The promise of ever cheaper cars — Tata Motors’ Rs 1 lakh car; Maruti is promising to respond, others are interested as well — coupled with easier access to financing that has already happened, opens up interesting possibilities of equity. Just as Japan found in the late fifties and sixties, possession of three goods — in that case, a refrigerator, colour television and washing machine — gave the people a sense of entitlement and participation in the country’s economic turnaround, three products are becoming markers in India today. Possession of two of these is already growing at a fast clip: mobile telephones and television sets. The third — an automobile — remains out of reach for vast chunks of the population.
A clarification is in order here. Talk of economic liberalisation and access to consumer goods is usually seen as being relevant only to the rich and upper middle classes. But any analysis of first-time owners of mobile phones and television sets today shows that they come from income groups not usually seen to be part of the consumer revolution. The communications and information benefits from acquisition of these goods are also seen to make a marked difference in their production lives as well as leisure.
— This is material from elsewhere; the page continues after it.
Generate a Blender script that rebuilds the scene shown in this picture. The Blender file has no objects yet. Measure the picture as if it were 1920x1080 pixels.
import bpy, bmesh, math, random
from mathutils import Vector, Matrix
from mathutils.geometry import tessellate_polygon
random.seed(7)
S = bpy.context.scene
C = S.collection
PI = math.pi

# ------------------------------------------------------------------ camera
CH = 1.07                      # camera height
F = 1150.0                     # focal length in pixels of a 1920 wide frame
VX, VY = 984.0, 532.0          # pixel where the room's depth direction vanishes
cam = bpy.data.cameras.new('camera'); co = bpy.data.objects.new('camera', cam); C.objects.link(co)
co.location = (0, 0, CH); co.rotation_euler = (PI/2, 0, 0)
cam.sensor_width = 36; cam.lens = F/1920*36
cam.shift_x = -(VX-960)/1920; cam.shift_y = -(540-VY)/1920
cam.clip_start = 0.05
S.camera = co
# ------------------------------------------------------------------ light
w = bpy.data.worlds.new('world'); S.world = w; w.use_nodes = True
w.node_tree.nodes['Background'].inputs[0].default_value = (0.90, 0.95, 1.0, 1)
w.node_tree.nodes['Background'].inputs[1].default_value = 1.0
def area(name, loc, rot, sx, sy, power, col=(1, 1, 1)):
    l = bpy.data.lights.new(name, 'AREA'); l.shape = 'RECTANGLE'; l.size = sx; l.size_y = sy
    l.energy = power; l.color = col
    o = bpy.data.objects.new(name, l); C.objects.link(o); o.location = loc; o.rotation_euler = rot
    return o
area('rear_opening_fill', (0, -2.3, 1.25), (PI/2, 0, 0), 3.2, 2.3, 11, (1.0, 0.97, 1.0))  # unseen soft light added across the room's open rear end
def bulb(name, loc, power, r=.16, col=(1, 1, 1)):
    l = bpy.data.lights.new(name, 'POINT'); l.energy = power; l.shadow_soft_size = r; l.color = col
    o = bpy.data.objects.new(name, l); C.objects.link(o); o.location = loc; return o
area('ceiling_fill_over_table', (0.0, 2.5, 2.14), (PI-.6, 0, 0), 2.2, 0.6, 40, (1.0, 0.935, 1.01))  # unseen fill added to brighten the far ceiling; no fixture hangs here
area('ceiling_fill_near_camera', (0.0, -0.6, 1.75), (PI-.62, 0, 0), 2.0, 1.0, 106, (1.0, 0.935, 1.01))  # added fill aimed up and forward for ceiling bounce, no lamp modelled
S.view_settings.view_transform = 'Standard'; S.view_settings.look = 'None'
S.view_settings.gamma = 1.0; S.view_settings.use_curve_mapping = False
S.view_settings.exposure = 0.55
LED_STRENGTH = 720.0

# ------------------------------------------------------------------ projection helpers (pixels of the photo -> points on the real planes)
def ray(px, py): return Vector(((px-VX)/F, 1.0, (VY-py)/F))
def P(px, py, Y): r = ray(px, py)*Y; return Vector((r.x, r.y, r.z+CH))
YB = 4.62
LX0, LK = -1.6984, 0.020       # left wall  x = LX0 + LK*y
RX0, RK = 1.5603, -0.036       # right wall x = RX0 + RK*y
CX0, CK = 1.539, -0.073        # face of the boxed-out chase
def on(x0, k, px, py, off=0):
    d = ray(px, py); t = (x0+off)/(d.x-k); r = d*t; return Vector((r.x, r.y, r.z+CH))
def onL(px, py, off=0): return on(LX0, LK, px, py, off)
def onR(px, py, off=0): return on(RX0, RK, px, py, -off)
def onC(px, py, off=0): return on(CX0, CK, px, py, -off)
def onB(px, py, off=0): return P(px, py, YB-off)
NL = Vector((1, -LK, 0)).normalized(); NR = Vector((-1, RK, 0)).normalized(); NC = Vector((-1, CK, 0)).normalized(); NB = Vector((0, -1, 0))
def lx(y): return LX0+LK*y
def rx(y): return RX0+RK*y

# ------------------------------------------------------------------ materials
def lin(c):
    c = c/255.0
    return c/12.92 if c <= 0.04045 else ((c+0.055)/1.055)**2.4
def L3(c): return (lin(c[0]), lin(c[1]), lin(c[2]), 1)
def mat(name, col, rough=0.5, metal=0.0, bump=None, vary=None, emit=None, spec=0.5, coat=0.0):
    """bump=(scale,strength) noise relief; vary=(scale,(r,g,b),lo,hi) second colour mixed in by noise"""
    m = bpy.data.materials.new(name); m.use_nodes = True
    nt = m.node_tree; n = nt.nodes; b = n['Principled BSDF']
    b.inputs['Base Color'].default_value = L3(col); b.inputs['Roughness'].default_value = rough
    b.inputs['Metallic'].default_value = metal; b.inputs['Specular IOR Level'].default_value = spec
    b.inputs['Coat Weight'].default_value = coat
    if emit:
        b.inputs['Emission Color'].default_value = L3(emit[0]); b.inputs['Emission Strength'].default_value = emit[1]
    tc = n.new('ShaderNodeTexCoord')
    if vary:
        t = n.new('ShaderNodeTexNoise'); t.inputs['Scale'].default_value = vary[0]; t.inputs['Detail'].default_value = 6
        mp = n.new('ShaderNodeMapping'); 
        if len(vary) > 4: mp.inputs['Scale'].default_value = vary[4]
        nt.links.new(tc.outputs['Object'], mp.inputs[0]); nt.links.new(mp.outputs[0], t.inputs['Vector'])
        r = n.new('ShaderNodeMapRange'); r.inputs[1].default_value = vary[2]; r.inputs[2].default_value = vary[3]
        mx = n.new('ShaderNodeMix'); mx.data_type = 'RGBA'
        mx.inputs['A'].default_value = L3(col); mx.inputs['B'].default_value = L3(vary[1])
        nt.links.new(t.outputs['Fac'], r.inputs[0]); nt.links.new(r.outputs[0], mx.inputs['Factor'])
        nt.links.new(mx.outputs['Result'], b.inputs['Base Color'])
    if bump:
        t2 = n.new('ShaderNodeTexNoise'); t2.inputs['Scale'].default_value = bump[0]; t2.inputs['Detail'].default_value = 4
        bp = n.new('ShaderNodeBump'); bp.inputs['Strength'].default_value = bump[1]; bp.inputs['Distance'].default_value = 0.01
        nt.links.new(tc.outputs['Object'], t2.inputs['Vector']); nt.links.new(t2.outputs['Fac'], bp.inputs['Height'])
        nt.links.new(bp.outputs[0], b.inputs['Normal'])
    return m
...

But mobile phones and TV have one advantage over cars — their supporting infrastructure is low cost and easily supplied by the private sector. Automobiles require roads; and road building, directly or through incentives for the private sector, is primarily a government business. Therefore, a lot of small affordable cars, a marvellous thing in itself, becomes a dreadful problem without a lot of good roads. It is bad enough there’s slow progress in the highway project. A bigger worry is that rural and small-town roads are often no better than dirt tracks. Many potential buyers of cheap small cars will use these roads. The success of electoral campaigns based on bad roads shows it is an issue with popular resonance. So just as affordable cars are good aam aadmi economics, motorable roads are good aam aadmi politics. If only politicians would understand.